Whether unnecessary delay in bringing the motion warrants dismissal
[32] Finally, the respondents argue that Ron and 179 have waited too long to bring this motion for leave to intervene, and that the court should accordingly exercise its discretion not to grant leave.
[33] I am troubled by the lateness of this motion. The respondents ought not to have had to argue the motion one week before the scheduled hearing of the appeal, and be left with only a few days to consider Ron’s factum and be in a position to respond in court. The underlying action was brought in 2008 and counsel for the respondents understandably expresses frustration at the possibility of an adjournment.
[34] The position to be taken by Ron on the appeal will not, however, take the respondents totally by surprise. It overlaps considerably with a position already advanced by the appellants. The appeal therefore may well proceed as scheduled. Additionally, little prejudice would accrue to the respondents if they decide to request a short adjournment of the appeal. Ron and the appellants have indicated that they will not seek an adjournment but would consent to an adjournment request by the respondents if, after reviewing Ron’s factum, the respondents need additional time to prepare for the appeal. In the circumstances, while the delay in bringing the motion is unfortunate, I do not conclude that it warrants dismissal of the motion.
CONCLUSION
[35] The motion for leave to intervene is granted. The cross-motion is dismissed. Ron and 179 are added as parties on the appeal. They are to file a factum of not more than 15 pages by Monday, April 28, 2014, and are not to add to the record.

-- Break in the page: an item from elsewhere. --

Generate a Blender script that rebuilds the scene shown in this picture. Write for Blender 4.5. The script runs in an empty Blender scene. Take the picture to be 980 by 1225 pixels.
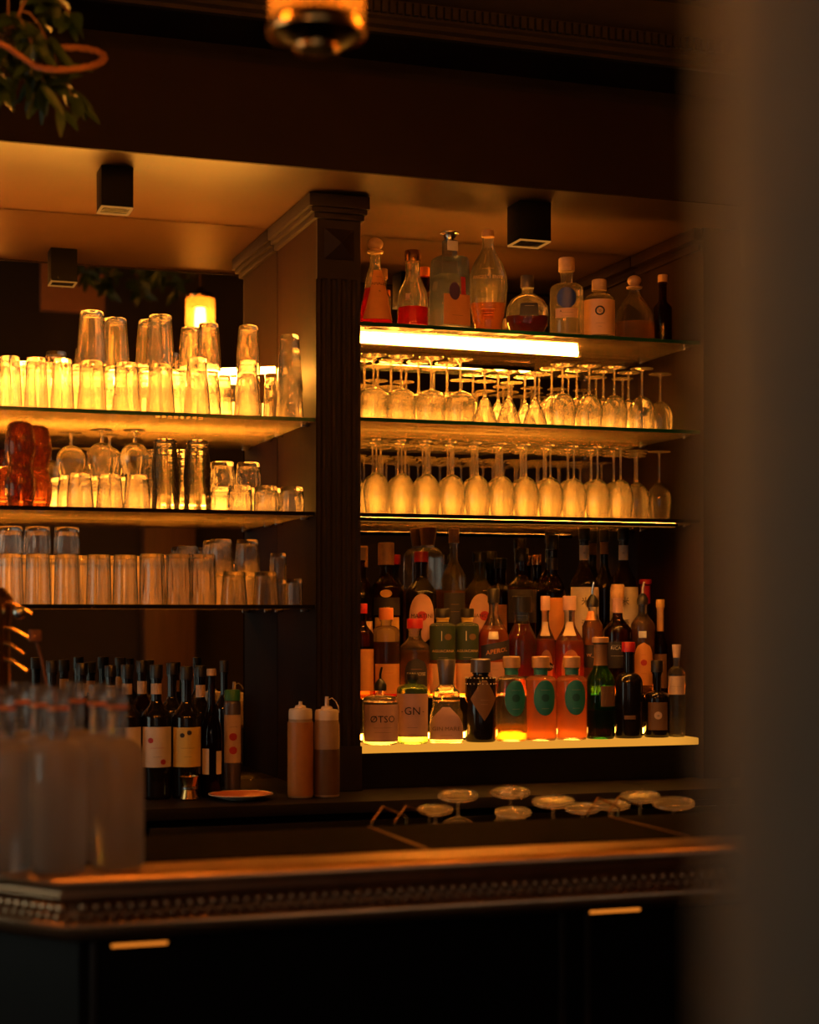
import bpy, bmesh, math, random
from math import sin, cos, pi, atan2, sqrt
from mathutils import Vector, Matrix
random.seed(7)
SC = bpy.context.scene
COL = SC.collection

# ------------------------------------------------------------------ camera geometry
F = 2050.0; HY = 738.0; TH = math.atan(0.3415); H = 1.5
ST, CT = sin(TH), cos(TH)
def zc(x, Y):                      # camera depth of image column x on the plane Y
    return Y / (CT - ST * (x - 490) / F)
def at(x, y, Y):                   # point of plane Y under image point
    z = zc(x, Y); u = (x - 490) / F
    return Vector((z * (ST + CT * u), Y, H + (HY - y) / F * z))
def sc_(x, Y): return F / zc(x, Y)
def ZY(y, x, Y): return at(x, y, Y).z
def XY(x, Y): return at(x, HY, Y).x

cam = bpy.data.cameras.new('camera'); camo = bpy.data.objects.new('camera', cam); COL.objects.link(camo)
camo.location = (0, 0, H); camo.rotation_euler = (pi / 2, 0, -TH)
cam.sensor_fit = 'HORIZONTAL'; cam.sensor_width = 36; cam.lens = 36 * F / 980
cam.shift_y = (HY - 612.5) / 980; cam.clip_start = 0.05; cam.clip_end = 60
cam.dof.use_dof = True; cam.dof.focus_distance = 4.75; cam.dof.aperture_fstop = 3.0
SC.camera = camo
SC.view_settings.view_transform = 'Standard'; SC.view_settings.look = 'None'
SC.view_settings.gamma = 1; SC.view_settings.use_curve_mapping = False
SC.view_settings.exposure = 0.5
cy = SC.cycles
cy.use_denoising = True; cy.max_bounces = 36; cy.transmission_bounces = 32; cy.transparent_max_bounces = 64
cy.glossy_bounces = 6; cy.diffuse_bounces = 3; cy.caustics_reflective = False; cy.caustics_refractive = True
cy.sample_clamp_indirect = 6; cy.sample_clamp_direct = 0

# ------------------------------------------------------------------ materials
M = {}
def nodes(name):
    m = bpy.data.materials.new(name); m.use_nodes = True
    nt = m.node_tree; nt.nodes.clear()
    out = nt.nodes.new('ShaderNodeOutputMaterial')
    M[name] = m
    return m, nt, out
def N(nt, t, **kw):
    n = nt.nodes.new(t)
    for k, v in kw.items():
        if k in n.inputs: n.inputs[k].default_value = v
        else: setattr(n, k, v)
    return n
def c4(c): return (c[0], c[1], c[2], 1)
def solid(name, col, rough=.5, metal=0, var=.15, scale=30, bump=0, spec=.5, stretch=None, coat=0, trans=0):
    m, nt, out = nodes(name)
    b = N(nt, 'ShaderNodeBsdfPrincipled')
    b.inputs['Roughness'].default_value = rough; b.inputs['Metallic'].default_value = metal
    b.inputs['Specular IOR Level'].default_value = spec; b.inputs['Coat Weight'].default_value = coat
    tc = N(nt, 'ShaderNodeTexCoord'); mp = N(nt, 'ShaderNodeMapping')
    if stretch: mp.inputs['Scale'].default_value = stretch
    nz = N(nt, 'ShaderNodeTexNoise'); nz.inputs['Scale'].default_value = scale; nz.inputs['Detail'].default_value = 4
    nt.links.new(tc.outputs['Object'], mp.inputs[0]); nt.links.new(mp.outputs[0], nz.inputs['Vector'])
    mx = N(nt, 'ShaderNodeMix', data_type='RGBA')
    mx.inputs[6].default_value = c4([v * (1 - var) for v in col]); mx.inputs[7].default_value = c4([min(1, v * (1 + var)) for v in col])
    nt.links.new(nz.outputs['Fac'], mx.inputs[0]); nt.links.new(mx.outputs[2], b.inputs['Base Color'])
    if bump:
        bp = N(nt, 'ShaderNodeBump'); bp.inputs['Strength'].default_value = bump; bp.inputs['Distance'].default_value = .003
        nt.links.new(nz.outputs['Fac'], bp.inputs['Height']); nt.links.new(bp.outputs[0], b.inputs['Normal'])
    sh = b.outputs[0]
    if trans:
        tr = N(nt, 'ShaderNodeBsdfTranslucent'); nt.links.new(mx.outputs[2], tr.inputs[0])
        ms = N(nt, 'ShaderNodeMixShader'); ms.inputs[0].default_value = trans
        nt.links.new(sh, ms.inputs[1]); nt.links.new(tr.outputs[0], ms.inputs[2]); sh = ms.outputs[0]
    nt.links.new(sh, out.inputs[0]); return m
def emit(name, col, st):
    m, nt, out = nodes(name)
    e = N(nt, 'ShaderNodeEmission'); e.inputs[0].default_value = c4(col); e.inputs[1].default_value = st
    nt.links.new(e.outputs[0], out.inputs[0]); return m
def glassy(name, tint=(1, 1, 1), scat=.1, scol=(1, .9, .75), refr=0, ior=1.45, rough=0.02, bump=0, bscale=200):
    """pane glass: clear / reflecting, a share that refracts, an added scatter share that makes it glow"""
    m, nt, out = nodes(name)
    tr = N(nt, 'ShaderNodeBsdfTransparent'); tr.inputs[0].default_value = c4(tint)
    gl = N(nt, 'ShaderNodeBsdfGlossy'); gl.inputs['Roughness'].default_value = rough
    fr = N(nt, 'ShaderNodeFresnel'); fr.inputs[0].default_value = ior
    m1 = N(nt, 'ShaderNodeMixShader')
    nt.links.new(fr.outputs[0], m1.inputs[0]); nt.links.new(tr.outputs[0], m1.inputs[1]); nt.links.new(gl.outputs[0], m1.inputs[2])
    last = m1.outputs[0]; bpo = None
    if bump:
        nz = N(nt, 'ShaderNodeTexNoise'); nz.inputs['Scale'].default_value = bscale
        tc = N(nt, 'ShaderNodeTexCoord'); nt.links.new(tc.outputs['Object'], nz.inputs['Vector'])
        bp = N(nt, 'ShaderNodeBump'); bp.inputs['Strength'].default_value = bump; bp.inputs['Distance'].default_value = .002
        nt.links.new(nz.outputs['Fac'], bp.inputs['Height']); bpo = bp.outputs[0]
        nt.links.new(bpo, gl.inputs['Normal'])
    if refr:
        g = N(nt, 'ShaderNodeBsdfGlass'); g.inputs[0].default_value = c4(tint); g.inputs['IOR'].default_value = ior; g.inputs['Roughness'].default_value = 0 if rough < .05 else rough
        if bpo: nt.links.new(bpo, g.inputs['Normal'])
        m2 = N(nt, 'ShaderNodeMixShader'); m2.inputs[0].default_value = refr
        nt.links.new(last, m2.inputs[1]); nt.links.new(g.outputs[0], m2.inputs[2]); last = m2.outputs[0]
    if scat:
        d = N(nt, 'ShaderNodeBsdfDiffuse'); d.inputs[0].default_value = c4(scol)
        t = N(nt, 'ShaderNodeBsdfTranslucent'); t.inputs[0].default_value = c4(scol)
        m3 = N(nt, 'ShaderNodeMixShader'); m3.inputs[0].default_value = .6
        nt.links.new(d.outputs[0], m3.inputs[1]); nt.links.new(t.outputs[0], m3.inputs[2])
        m4 = N(nt, 'ShaderNodeMixShader'); m4.inputs[0].default_value = scat
        nt.links.new(last, m4.inputs[1]); nt.links.new(m3.outputs[0], m4.inputs[2]); last = m4.outputs[0]
    nt.links.new(last, out.inputs[0]); return m

LED = (1, .35, .036)
emit('led', LED, 190)
emit('led_soft', LED, 26)
emit('added_glow_core', LED, 45)
emit('added_glow', (1, .33, .032), 6.5)
emit('added_glow_dim', (1, .25, .014), 1.0)
emit('led_down', LED, 95)
emit('shelf_glow', (1, .40, .04), .55)
emit('bulb', (1, .38, .06), 125)
emit('rim_glow', (1, .36, .05), .26)
emit('opal', (1, .50, .20), 6.5)
emit('slot_glow', (1, .27, .025), .55)
emit('daylight_side', (.9, 1, .82), 1.1)
emit('daylight', (1, .93, .80), .19)
glassy('shelf_glass', (.97, .96, .92), .15, (1, .75, .42), bump=.15, bscale=60)
glassy('glass', (1, .995, .98), .03, (1, .76, .42), refr=.72)  # golden scatter colour: glow put into the glassware materials
glassy('rim_glass', (1, .97, .92), .05, (1, .7, .35), refr=.6, rough=.10)
glassy('nest_glass', (1, .995, .98), .05, (1, .78, .45), refr=.06)
glassy('stem_glass', (1, .995, .98), .12, (1, .76, .42), refr=.65)
glassy('cut_glass', (1, .99, .98), .03, (1, .76, .42), refr=.75, bump=.25, bscale=160)
glassy('clear', (.97, .96, .93), .04, (1, .9, .75), refr=.6)
glassy('clear_blue', (.72, .8, .95), .05, (.6, .7, 1), refr=.25)
glassy('green_glass', (.12, .42, .18), .05, (.1, .45, .2), refr=.2)
glassy('pale_green_glass', (.62, .85, .50), .06, (.6, .8, .4), refr=.3)
glassy('olive_glass', (.5, .5, .2), .05, (.5, .45, .15), refr=.2)
glassy('brown_glass', (.30, .12, .04), .06, (.12, .05, .02), refr=.2)
glassy('frosted', (.88, .86, .84), .30, (.95, .80, .68), refr=.55, rough=.07)
glassy('frost_clear', (.92, .92, .93), .07, (.9, .85, .8), refr=.5, rough=.06)
glassy('copper_glass', (.84, .60, .46), .22, (.42, .19, .10), refr=.35, rough=.04)
glassy('ribbed_glass', (1, .86, .6), .14, (1, .7, .35), refr=.15)
solid('shelf_edge', (.008, .05, .018), .15, 0, .2, spec=.8)
solid('black_glass', (.010, .007, .006), .12, 0, .1)
solid('panel', (.014, .0058, .003), .6, 0, .3, 8, .05, spec=.05, stretch=(6, 6, .6))
solid('pillar_paint', (.018, .012, .010), .55, 0, .2, 20, .05, spec=.1)
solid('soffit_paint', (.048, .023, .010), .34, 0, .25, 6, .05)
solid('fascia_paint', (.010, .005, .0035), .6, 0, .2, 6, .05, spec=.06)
solid('cornice_paint', (.022, .016, .012), .6, 0, .2, 20, .05, spec=.15)
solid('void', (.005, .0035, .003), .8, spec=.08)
solid('counter', (.012, .008, .006), .5, 0, .4, 12, spec=.12)
solid('floor_tile', (.03, .025, .02), .5)
solid('room_wall', (.05, .032, .022), .7)
solid('room_ceiling', (.012, .009, .007), .8, spec=.1)
solid('mat_rubber', (.006, .003, .0025), .8, 0, .2, 200, .3, spec=.03)
solid('seam_metal', (.30, .15, .06), .4, 1)
solid('zinc', (.70, .45, .27), .34, 1, .25, 18, .12)
solid('bar_panel', (.006, .004, .0035), .5, spec=.2)
solid('bar_panel_edge', (.03, .02, .015), .4)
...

[36] Counsel for the respondents will notify the court by Tuesday, April 29, 2014, if after receipt of Ron’s factum they desire an adjournment. Although Ron was successful on the motions, I am not prepared to award him costs. He delayed in bringing the motion and, although I have concluded that there is no binding Rule 49 settlement, the respondents did not act unreasonably in maintaining that they had resolved matters with Ron. The appellants do not seek costs. There will, therefore, be no order as to costs.